• Dataset extract:
▼▼▼

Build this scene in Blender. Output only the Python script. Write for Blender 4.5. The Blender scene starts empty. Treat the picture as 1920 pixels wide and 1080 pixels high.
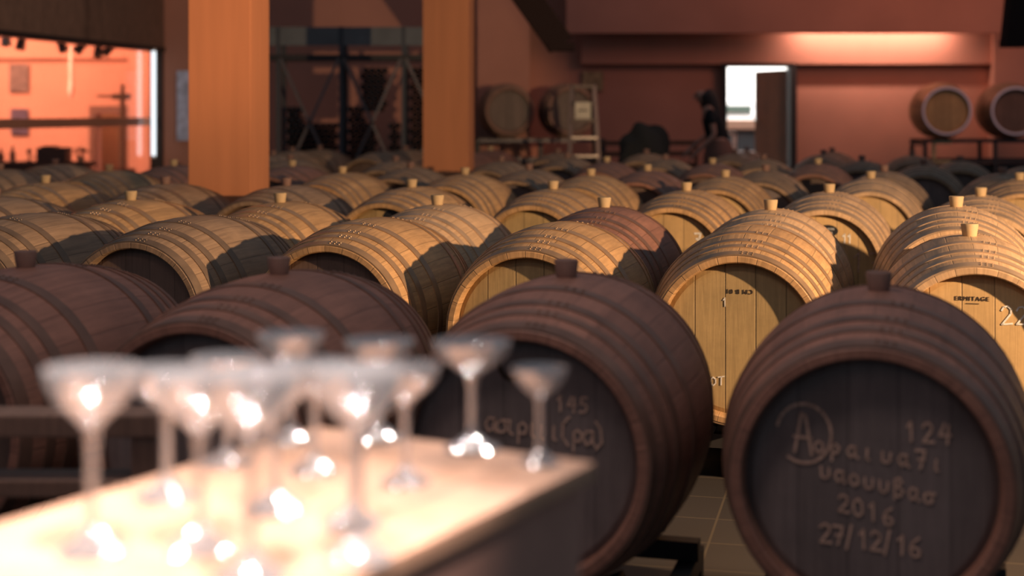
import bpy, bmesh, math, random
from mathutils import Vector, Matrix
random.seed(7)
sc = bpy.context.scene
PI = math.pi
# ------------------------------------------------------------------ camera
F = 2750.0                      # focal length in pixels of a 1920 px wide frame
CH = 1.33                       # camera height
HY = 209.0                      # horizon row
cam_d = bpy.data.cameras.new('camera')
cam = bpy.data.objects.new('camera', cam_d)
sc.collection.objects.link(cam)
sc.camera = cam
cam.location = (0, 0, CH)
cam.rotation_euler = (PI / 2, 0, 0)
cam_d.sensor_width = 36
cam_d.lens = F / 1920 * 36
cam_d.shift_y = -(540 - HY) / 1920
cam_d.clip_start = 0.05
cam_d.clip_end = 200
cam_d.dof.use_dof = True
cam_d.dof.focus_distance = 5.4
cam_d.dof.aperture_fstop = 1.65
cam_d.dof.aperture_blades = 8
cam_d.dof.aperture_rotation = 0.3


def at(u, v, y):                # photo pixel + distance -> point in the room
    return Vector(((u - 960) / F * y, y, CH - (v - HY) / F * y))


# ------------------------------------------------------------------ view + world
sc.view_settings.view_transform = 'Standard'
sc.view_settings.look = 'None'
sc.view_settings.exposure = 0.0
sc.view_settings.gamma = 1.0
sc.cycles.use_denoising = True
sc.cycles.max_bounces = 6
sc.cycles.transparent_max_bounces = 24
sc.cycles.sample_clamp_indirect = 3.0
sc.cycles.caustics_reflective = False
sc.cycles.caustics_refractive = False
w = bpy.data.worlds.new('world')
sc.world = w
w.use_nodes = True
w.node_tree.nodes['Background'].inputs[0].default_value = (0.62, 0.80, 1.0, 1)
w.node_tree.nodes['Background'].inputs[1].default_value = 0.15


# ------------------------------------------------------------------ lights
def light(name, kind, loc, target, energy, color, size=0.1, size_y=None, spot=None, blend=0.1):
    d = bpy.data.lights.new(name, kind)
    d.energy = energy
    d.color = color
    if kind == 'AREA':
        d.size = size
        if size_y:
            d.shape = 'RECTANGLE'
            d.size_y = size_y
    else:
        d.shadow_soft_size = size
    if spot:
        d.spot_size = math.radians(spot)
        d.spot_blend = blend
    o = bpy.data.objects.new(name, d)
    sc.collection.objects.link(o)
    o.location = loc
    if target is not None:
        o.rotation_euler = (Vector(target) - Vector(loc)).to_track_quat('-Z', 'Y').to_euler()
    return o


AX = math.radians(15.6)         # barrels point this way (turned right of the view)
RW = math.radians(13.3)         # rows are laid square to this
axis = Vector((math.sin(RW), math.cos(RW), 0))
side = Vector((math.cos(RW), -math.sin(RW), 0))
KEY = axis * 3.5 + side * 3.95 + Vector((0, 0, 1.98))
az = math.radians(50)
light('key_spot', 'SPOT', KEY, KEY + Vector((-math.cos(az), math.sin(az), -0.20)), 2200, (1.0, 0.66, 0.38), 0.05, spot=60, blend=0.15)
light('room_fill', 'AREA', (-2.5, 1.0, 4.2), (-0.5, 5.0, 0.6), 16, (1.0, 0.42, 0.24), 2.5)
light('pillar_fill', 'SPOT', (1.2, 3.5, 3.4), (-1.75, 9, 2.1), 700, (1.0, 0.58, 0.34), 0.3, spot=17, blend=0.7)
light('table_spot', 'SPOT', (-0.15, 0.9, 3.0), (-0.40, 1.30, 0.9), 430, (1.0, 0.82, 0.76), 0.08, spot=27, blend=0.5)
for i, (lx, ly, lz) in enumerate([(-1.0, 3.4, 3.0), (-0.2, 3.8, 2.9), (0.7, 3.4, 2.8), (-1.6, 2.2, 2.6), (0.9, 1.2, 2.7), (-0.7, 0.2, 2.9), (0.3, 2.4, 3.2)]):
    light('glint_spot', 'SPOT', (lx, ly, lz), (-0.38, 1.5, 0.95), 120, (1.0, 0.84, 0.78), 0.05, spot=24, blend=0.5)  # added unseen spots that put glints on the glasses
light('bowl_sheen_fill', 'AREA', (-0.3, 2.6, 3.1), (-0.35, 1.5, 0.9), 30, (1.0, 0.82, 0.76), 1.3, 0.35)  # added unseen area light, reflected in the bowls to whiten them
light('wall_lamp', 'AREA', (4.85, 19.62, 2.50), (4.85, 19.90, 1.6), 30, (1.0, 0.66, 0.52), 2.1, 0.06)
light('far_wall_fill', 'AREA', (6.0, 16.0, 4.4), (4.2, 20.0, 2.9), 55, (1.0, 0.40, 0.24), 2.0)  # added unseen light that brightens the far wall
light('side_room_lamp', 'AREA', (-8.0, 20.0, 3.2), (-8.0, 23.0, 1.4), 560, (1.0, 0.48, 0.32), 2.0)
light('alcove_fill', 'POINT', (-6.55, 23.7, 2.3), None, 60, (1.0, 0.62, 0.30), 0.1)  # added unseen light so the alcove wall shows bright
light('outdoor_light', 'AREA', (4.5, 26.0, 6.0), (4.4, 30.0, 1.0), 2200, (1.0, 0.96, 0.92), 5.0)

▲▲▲

• What to do: Print out the lines exactly, skipping any picture.

• Reply to the exercise:
Build this scene in Blender. Output only the Python script. Write for Blender 4.5. The Blender scene starts empty. Treat the picture as 1920 pixels wide and 1080 pixels high.
import bpy, bmesh, math, random
from mathutils import Vector, Matrix
random.seed(7)
sc = bpy.context.scene
PI = math.pi
# ------------------------------------------------------------------ camera
F = 2750.0                      # focal length in pixels of a 1920 px wide frame
CH = 1.33                       # camera height
HY = 209.0                      # horizon row
cam_d = bpy.data.cameras.new('camera')
cam = bpy.data.objects.new('camera', cam_d)
sc.collection.objects.link(cam)
sc.camera = cam
cam.location = (0, 0, CH)
cam.rotation_euler = (PI / 2, 0, 0)
cam_d.sensor_width = 36
cam_d.lens = F / 1920 * 36
cam_d.shift_y = -(540 - HY) / 1920
cam_d.clip_start = 0.05
cam_d.clip_end = 200
cam_d.dof.use_dof = True
cam_d.dof.focus_distance = 5.4
cam_d.dof.aperture_fstop = 1.65
cam_d.dof.aperture_blades = 8
cam_d.dof.aperture_rotation = 0.3


def at(u, v, y):                # photo pixel + distance -> point in the room
    return Vector(((u - 960) / F * y, y, CH - (v - HY) / F * y))


# ------------------------------------------------------------------ view + world
sc.view_settings.view_transform = 'Standard'
sc.view_settings.look = 'None'
sc.view_settings.exposure = 0.0
sc.view_settings.gamma = 1.0
sc.cycles.use_denoising = True
sc.cycles.max_bounces = 6
sc.cycles.transparent_max_bounces = 24
sc.cycles.sample_clamp_indirect = 3.0
sc.cycles.caustics_reflective = False
sc.cycles.caustics_refractive = False
w = bpy.data.worlds.new('world')
sc.world = w
w.use_nodes = True
w.node_tree.nodes['Background'].inputs[0].default_value = (0.62, 0.80, 1.0, 1)
w.node_tree.nodes['Background'].inputs[1].default_value = 0.15


# ------------------------------------------------------------------ lights
def light(name, kind, loc, target, energy, color, size=0.1, size_y=None, spot=None, blend=0.1):
    d = bpy.data.lights.new(name, kind)
    d.energy = energy
    d.color = color
    if kind == 'AREA':
        d.size = size
        if size_y:
            d.shape = 'RECTANGLE'
            d.size_y = size_y
    else:
        d.shadow_soft_size = size
    if spot:
        d.spot_size = math.radians(spot)
        d.spot_blend = blend
    o = bpy.data.objects.new(name, d)
    sc.collection.objects.link(o)
    o.location = loc
    if target is not None:
        o.rotation_euler = (Vector(target) - Vector(loc)).to_track_quat('-Z', 'Y').to_euler()
    return o


AX = math.radians(15.6)         # barrels point this way (turned right of the view)
RW = math.radians(13.3)         # rows are laid square to this
axis = Vector((math.sin(RW), math.cos(RW), 0))
side = Vector((math.cos(RW), -math.sin(RW), 0))
KEY = axis * 3.5 + side * 3.95 + Vector((0, 0, 1.98))
az = math.radians(50)
light('key_spot', 'SPOT', KEY, KEY + Vector((-math.cos(az), math.sin(az), -0.20)), 2200, (1.0, 0.66, 0.38), 0.05, spot=60, blend=0.15)
light('room_fill', 'AREA', (-2.5, 1.0, 4.2), (-0.5, 5.0, 0.6), 16, (1.0, 0.42, 0.24), 2.5)
light('pillar_fill', 'SPOT', (1.2, 3.5, 3.4), (-1.75, 9, 2.1), 700, (1.0, 0.58, 0.34), 0.3, spot=17, blend=0.7)
light('table_spot', 'SPOT', (-0.15, 0.9, 3.0), (-0.40, 1.30, 0.9), 430, (1.0, 0.82, 0.76), 0.08, spot=27, blend=0.5)
for i, (lx, ly, lz) in enumerate([(-1.0, 3.4, 3.0), (-0.2, 3.8, 2.9), (0.7, 3.4, 2.8), (-1.6, 2.2, 2.6), (0.9, 1.2, 2.7), (-0.7, 0.2, 2.9), (0.3, 2.4, 3.2)]):
    light('glint_spot', 'SPOT', (lx, ly, lz), (-0.38, 1.5, 0.95), 120, (1.0, 0.84, 0.78), 0.05, spot=24, blend=0.5)  # added unseen spots that put glints on the glasses
light('bowl_sheen_fill', 'AREA', (-0.3, 2.6, 3.1), (-0.35, 1.5, 0.9), 30, (1.0, 0.82, 0.76), 1.3, 0.35)  # added unseen area light, reflected in the bowls to whiten them
light('wall_lamp', 'AREA', (4.85, 19.62, 2.50), (4.85, 19.90, 1.6), 30, (1.0, 0.66, 0.52), 2.1, 0.06)
light('far_wall_fill', 'AREA', (6.0, 16.0, 4.4), (4.2, 20.0, 2.9), 55, (1.0, 0.40, 0.24), 2.0)  # added unseen light that brightens the far wall
light('side_room_lamp', 'AREA', (-8.0, 20.0, 3.2), (-8.0, 23.0, 1.4), 560, (1.0, 0.48, 0.32), 2.0)
light('alcove_fill', 'POINT', (-6.55, 23.7, 2.3), None, 60, (1.0, 0.62, 0.30), 0.1)  # added unseen light so the alcove wall shows bright
light('outdoor_light', 'AREA', (4.5, 26.0, 6.0), (4.4, 30.0, 1.0), 2200, (1.0, 0.96, 0.92), 5.0)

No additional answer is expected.